* Required work:
Up to and including the line with "F, HY, CX, CZ = 770.0, 530.0, 341.5, 3.0", write out the listing from its first line, minus the pictures.

====================

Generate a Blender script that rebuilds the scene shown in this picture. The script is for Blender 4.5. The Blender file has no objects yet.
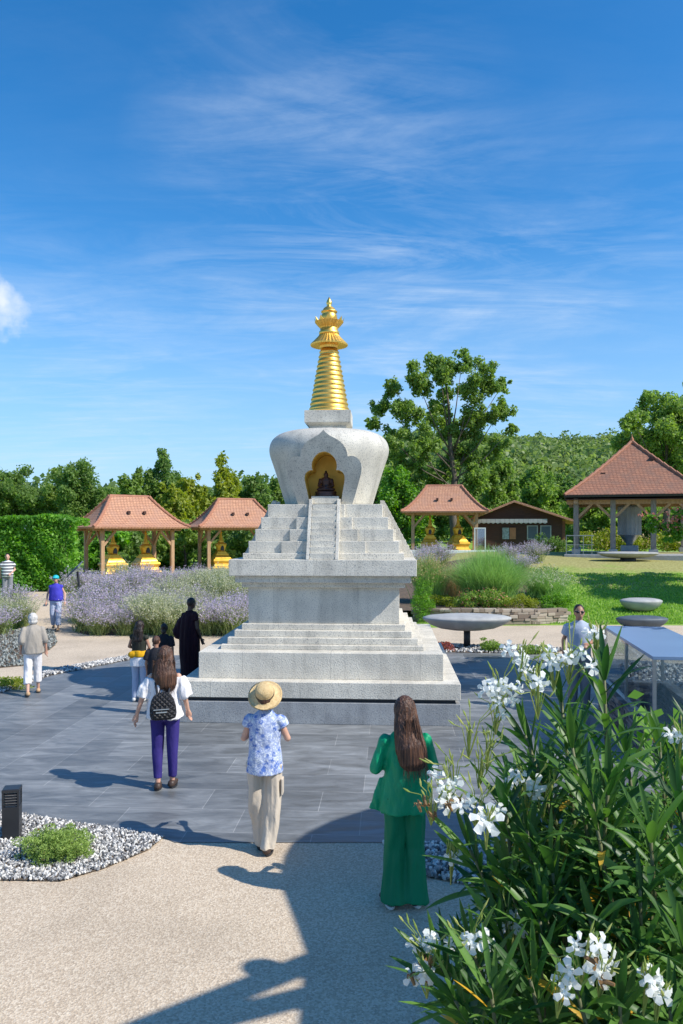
import bpy, bmesh, math, random
import numpy as np
from mathutils import Vector, Matrix, Euler, noise
random.seed(7); RNG = np.random.default_rng(7)
PI = math.pi
scn = bpy.context.scene
COL = scn.collection
F, HY, CX, CZ = 770.0, 530.0, 341.5, 3.0

def P(px, py, z=0.0):
    d = (CZ - z) * F / (py - HY)
    return Vector(((px - CX) / F * d, d, z))
def X(px, d): return (px - CX) / F * d
def Z(py, d): return CZ - (py - HY) / F * d
def W(px, py, d): return Vector((X(px, d), d, Z(py, d)))
def lerp(a, b, t): return a + (b - a) * t
def sstep(a, b, v):
    t = max(0.0, min(1.0, (v - a) / (b - a))); return t * t * (3 - 2 * t)
def interp(v, pts):
    if v <= pts[0][0]: return pts[0][1]
    for (a, za), (b, zb) in zip(pts, pts[1:]):
        if v <= b: return lerp(za, zb, sstep(a, b, v))
    return pts[-1][1]
LP = [(23, 0), (28.5, .42), (42, .55), (60, .7), (110, 2.0), (400, 3.0)]
RP = [(24.6, 0), (27, .3), (36, 1.55), (40, 1.85), (48, 1.45), (62, 1.7), (110, 6), (180, 20), (400, 24)]
def ter(x, y):
    w = sstep(0, 7, x)
    z = lerp(interp(y, LP), interp(y, RP), w)
    if y > 60: z += 0.4 * math.sin(x * .05 + y * .03)
    return z

# ------------------------------------------------------------------ materials
def newmat(name):
    m = bpy.data.materials.new(name); m.use_nodes = True
    nt = m.node_tree; nt.nodes.clear()
    o = nt.nodes.new('ShaderNodeOutputMaterial'); b = nt.nodes.new('ShaderNodeBsdfPrincipled')
    nt.links.new(b.outputs[0], o.inputs[0])
    return m, nt, b, o
def N(nt, t, **kw):
    n = nt.nodes.new(t)
    for k, v in kw.items():
        if k.startswith('i_'): n.inputs[int(k[2:])].default_value = v
        else: setattr(n, k, v)
    return n
def ramp(nt, src, stops):
    r = N(nt, 'ShaderNodeValToRGB'); e = r.color_ramp.elements
    while len(e) < len(stops): e.new(0.5)
    for q, (p, c) in zip(e, stops):
        q.position = p; q.color = (c[0], c[1], c[2], 1) if hasattr(c, '__len__') else (c, c, c, 1)
    nt.links.new(src, r.inputs[0]); return r.outputs[0]
def mix(nt, f, a, b, mode='MIX'):
    n = N(nt, 'ShaderNodeMix', data_type='RGBA', blend_type=mode)
    for sock, v in ((n.inputs[0], f), (n.inputs[6], a), (n.inputs[7], b)):
        if isinstance(v, bpy.types.NodeSocket): nt.links.new(v, sock)
        elif hasattr(v, '__len__'): sock.default_value = (v[0], v[1], v[2], 1)
        else: sock.default_value = v
    return n.outputs[2]
def mat(name, c1, c2=None, sc=6.0, rough=.6, bump=0.0, bsc=30.0, metal=0.0, stretch=(1, 1, 1), c3=None, sc3=60, spec=.5, cover3=.5):
    m, nt, b, o = newmat(name)
    b.inputs['Roughness'].default_value = rough; b.inputs['Metallic'].default_value = metal
    b.inputs['Specular IOR Level'].default_value = spec
    tc = N(nt, 'ShaderNodeTexCoord'); mp = N(nt, 'ShaderNodeMapping'); nt.links.new(tc.outputs['Object'], mp.inputs[0])
    mp.inputs['Scale'].default_value = stretch
    if c2 is None: c2 = tuple(x * .82 for x in c1)
    n = N(nt, 'ShaderNodeTexNoise', i_2=sc, i_3=5.0); nt.links.new(mp.outputs[0], n.inputs[0])
    col = ramp(nt, n.outputs[0], [(.35, c2), (.65, c1)])
    if c3 is not None:
        n3 = N(nt, 'ShaderNodeTexNoise', i_2=sc3, i_3=3.0); nt.links.new(mp.outputs[0], n3.inputs[0])
        f = ramp(nt, n3.outputs[0], [(cover3, 0.0), (cover3 + .08, 1.0)])
        col = mix(nt, f, col, c3)
    nt.links.new(col, b.inputs['Base Color'])
    if bump:
        nb = N(nt, 'ShaderNodeTexNoise', i_2=bsc, i_3=4.0); nt.links.new(mp.outputs[0], nb.inputs[0])
        bp = N(nt, 'ShaderNodeBump'); bp.inputs['Strength'].default_value = bump; bp.inputs['Distance'].default_value = .02
        nt.links.new(nb.outputs[0], bp.inputs['Height']); nt.links.new(bp.outputs[0], b.inputs['Normal'])
    return m
def leafmat(name, c1, c2, trans=.3, rough=.5, c3=None, nsc=.6):
    m, nt, b, o = newmat(name)
    g = N(nt, 'ShaderNodeNewGeometry')
    col = ramp(nt, g.outputs['Random Per Island'], [(0.0, c1), (1.0, c2)])
    if c3 is not None:
        tc = N(nt, 'ShaderNodeTexCoord'); n = N(nt, 'ShaderNodeTexNoise', i_2=nsc, i_3=2.0)
        nt.links.new(tc.outputs['Object'], n.inputs[0])
        col = mix(nt, ramp(nt, n.outputs[0], [(.42, 0.0), (.62, 1.0)]), col, c3)
    nt.links.new(col, b.inputs['Base Color']); b.inputs['Roughness'].default_value = rough
    b.inputs['Specular IOR Level'].default_value = .35
    t = N(nt, 'ShaderNodeBsdfTranslucent')
    hs = N(nt, 'ShaderNodeHueSaturation', i_1=1.15, i_2=1.7); nt.links.new(col, hs.inputs[4]); nt.links.new(hs.outputs[0], t.inputs[0])
    ms = N(nt, 'ShaderNodeMixShader', i_0=trans); nt.links.new(b.outputs[0], ms.inputs[1]); nt.links.new(t.outputs[0], ms.inputs[2])
    nt.links.new(ms.outputs[0], o.inputs[0]); return m
M = {}
M['granite'] = mat('granite', (.70, .655, .555), (.61, .57, .485), sc=1.6, rough=.75, bump=.35, bsc=45, c3=(.30, .29, .27), sc3=70, cover3=.56)
def weather(m, joint=1.4, amt=.45):
    nt = m.node_tree; b = [n for n in nt.nodes if n.type == 'BSDF_PRINCIPLED'][0]; src = b.inputs['Base Color'].links[0].from_socket
    tc = N(nt, 'ShaderNodeTexCoord'); mp = N(nt, 'ShaderNodeMapping'); mp.inputs['Scale'].default_value = (7, 7, .7); nt.links.new(tc.outputs['Object'], mp.inputs[0])
    n = N(nt, 'ShaderNodeTexNoise', i_2=1.0, i_3=6.0); nt.links.new(mp.outputs[0], n.inputs[0])
    c = mix(nt, .9, src, ramp(nt, n.outputs[0], [(.30, .80), (.48, 1.0), (.7, 1.06)]), 'MULTIPLY')
    n2 = N(nt, 'ShaderNodeTexNoise', i_2=2.6, i_3=7.0); nt.links.new(tc.outputs['Object'], n2.inputs[0])
    c = mix(nt, .8, c, ramp(nt, n2.outputs[0], [(.32, .84), (.6, 1.04)]), 'MULTIPLY')
    if joint:
        oi = N(nt, 'ShaderNodeObjectInfo'); sp = N(nt, 'ShaderNodeSeparateXYZ'); nt.links.new(tc.outputs['Object'], sp.inputs[0]); ls = []
        for k in (0, 1):
            a = N(nt, 'ShaderNodeMath', operation='MULTIPLY_ADD', i_1=1 / joint); nt.links.new(sp.outputs[k], a.inputs[0]); nt.links.new(oi.outputs['Random'], a.inputs[2])
            f = N(nt, 'ShaderNodeMath', operation='FRACT'); nt.links.new(a.outputs[0], f.inputs[0])
            l = N(nt, 'ShaderNodeMath', operation='LESS_THAN', i_1=.008 / joint); nt.links.new(f.outputs[0], l.inputs[0]); ls.append(l)
        mx = N(nt, 'ShaderNodeMath', operation='MAXIMUM'); nt.links.new(ls[0].outputs[0], mx.inputs[0]); nt.links.new(ls[1].outputs[0], mx.inputs[1])
        ml = N(nt, 'ShaderNodeMath', operation='MULTIPLY', i_1=amt); nt.links.new(mx.outputs[0], ml.inputs[0]); c = mix(nt, ml.outputs[0], c, (.16, .155, .145))
    nt.links.new(c, b.inputs['Base Color'])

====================

* Exercise response:
Generate a Blender script that rebuilds the scene shown in this picture. The script is for Blender 4.5. The Blender file has no objects yet.
import bpy, bmesh, math, random
import numpy as np
from mathutils import Vector, Matrix, Euler, noise
random.seed(7); RNG = np.random.default_rng(7)
PI = math.pi
scn = bpy.context.scene
COL = scn.collection
F, HY, CX, CZ = 770.0, 530.0, 341.5, 3.0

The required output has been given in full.